**Data provided:**
· · · · · · ·

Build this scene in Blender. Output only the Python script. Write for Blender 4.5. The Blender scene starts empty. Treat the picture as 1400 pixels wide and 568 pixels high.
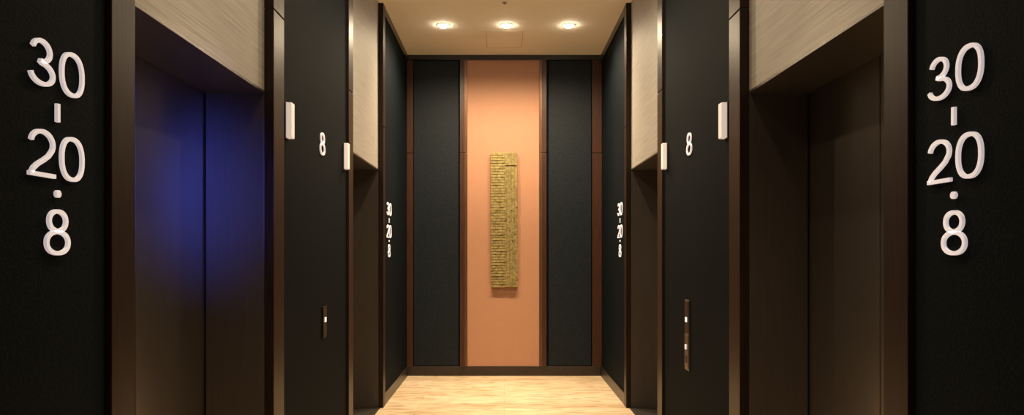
import bpy, bmesh, math, random
from mathutils import Vector, Matrix
random.seed(4)
scene = bpy.context.scene
scene.view_settings.view_transform = 'Standard'
scene.view_settings.look = 'None'

EYE = 1.375
W = 1.10        # wall face
XT = 1.085      # trim face
XP = 1.13       # light panel face
XD = 1.41       # door face
YB = 7.72       # back wall
YF = -2.2
H = EYE + 2.25
LZ = 2.138      # lintel height
SZ = 2.52       # trim joint

# ---------------- materials ----------------
def new_mat(name):
    m = bpy.data.materials.new(name); m.use_nodes = True
    nt = m.node_tree
    b = nt.nodes['Principled BSDF']
    return m, nt, b

def coords(nt, scale=(1,1,1)):
    tc = nt.nodes.new('ShaderNodeNewGeometry')
    mp = nt.nodes.new('ShaderNodeMapping'); mp.inputs['Scale'].default_value = scale
    nt.links.new(tc.outputs['Position'], mp.inputs['Vector'])
    return mp.outputs['Vector']

def noise_col(nt, b, vec, c1, c2, scale=10, detail=6, lo=.35, hi=.65):
    n = nt.nodes.new('ShaderNodeTexNoise'); n.inputs['Scale'].default_value = scale; n.inputs['Detail'].default_value = detail
    nt.links.new(vec, n.inputs['Vector'])
    r = nt.nodes.new('ShaderNodeValToRGB')
    r.color_ramp.elements[0].position = lo; r.color_ramp.elements[0].color = (*c1, 1)
    r.color_ramp.elements[1].position = hi; r.color_ramp.elements[1].color = (*c2, 1)
    nt.links.new(n.outputs['Fac'], r.inputs['Fac'])
    nt.links.new(r.outputs['Color'], b.inputs['Base Color'])
    return n, r

def bump(nt, b, src, strength=.2, dist=.002):
    bp = nt.nodes.new('ShaderNodeBump'); bp.inputs['Strength'].default_value = strength; bp.inputs['Distance'].default_value = dist
    nt.links.new(src, bp.inputs['Height']); nt.links.new(bp.outputs['Normal'], b.inputs['Normal'])

def mat_simple(name, c1, c2, rough=.5, metal=0, sc=(1,1,1), scale=30, bs=0, spec=.5):
    m, nt, b = new_mat(name)
    n, r = noise_col(nt, b, coords(nt, sc), c1, c2, scale)
    b.inputs['Roughness'].default_value = rough; b.inputs['Metallic'].default_value = metal
    b.inputs['Specular IOR Level'].default_value = spec
    if bs: bump(nt, b, n.outputs['Fac'], bs)
    return m

M_dark = mat_simple('black_leather_wallcover', (.0018,.0032,.0046), (.0052,.0082,.0108), .75, 0, (1,1,1), 120, .5, .05)
M_trim = mat_simple('dark_bronze_wood', (.014,.0076,.0058), (.026,.0138,.0100), .40, .25, (25,25,.8), 6, .1, .3)
M_redtrim = mat_simple('walnut_trim', (.030,.011,.0062), (.058,.021,.011), .4, 0, (30,30,.8), 6, .1, .35)
M_frame = mat_simple('bronze_frame_metal', (.10,.050,.030), (.15,.078,.047), .38, .6, (30,30,.8), 6, .05, .4)
M_black = mat_simple('black_lacquer', (.006,.005,.005), (.012,.010,.009), .35)
M_terra = mat_simple('terracotta_panel', (.375,.185,.108), (.425,.215,.128), .6, 0, (1,1,1), 160, .25, .3)
M_ceil = mat_simple('ceiling_paint', (.90,.84,.72), (.92,.86,.74), .8, 0, (1,1,1), 4, 0, .2)
M_oakpanel = mat_simple('limed_oak_panel', (.29,.27,.245), (.42,.39,.355), .6, 0, (5,.6,70), 5, .08, .3)
M_white = mat_simple('white_acrylic', (.75,.72,.72), (.85,.82,.82), .35)
M_steel = mat_simple('brushed_steel', (.22,.19,.16), (.34,.30,.26), .35, 1, (1,60,1), 5)
M_base = mat_simple('baseboard_dark_wood', (.016,.009,.007), (.028,.016,.012), .35)
bw = M_white.node_tree.nodes['Principled BSDF']
bw.inputs['Emission Color'].default_value = (1,.90,.93,1); bw.inputs['Emission Strength'].default_value = .42  # slight glow added to the white, brightening the numerals against the dark walls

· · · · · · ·

**Problem requirements:**
Restate the data word for word from its first line through the line with "scene.view_settings.look = 'None'", leaving out any picture along the way.

**Response:**
Build this scene in Blender. Output only the Python script. Write for Blender 4.5. The Blender scene starts empty. Treat the picture as 1400 pixels wide and 568 pixels high.
import bpy, bmesh, math, random
from mathutils import Vector, Matrix
random.seed(4)
scene = bpy.context.scene
scene.view_settings.view_transform = 'Standard'
scene.view_settings.look = 'None'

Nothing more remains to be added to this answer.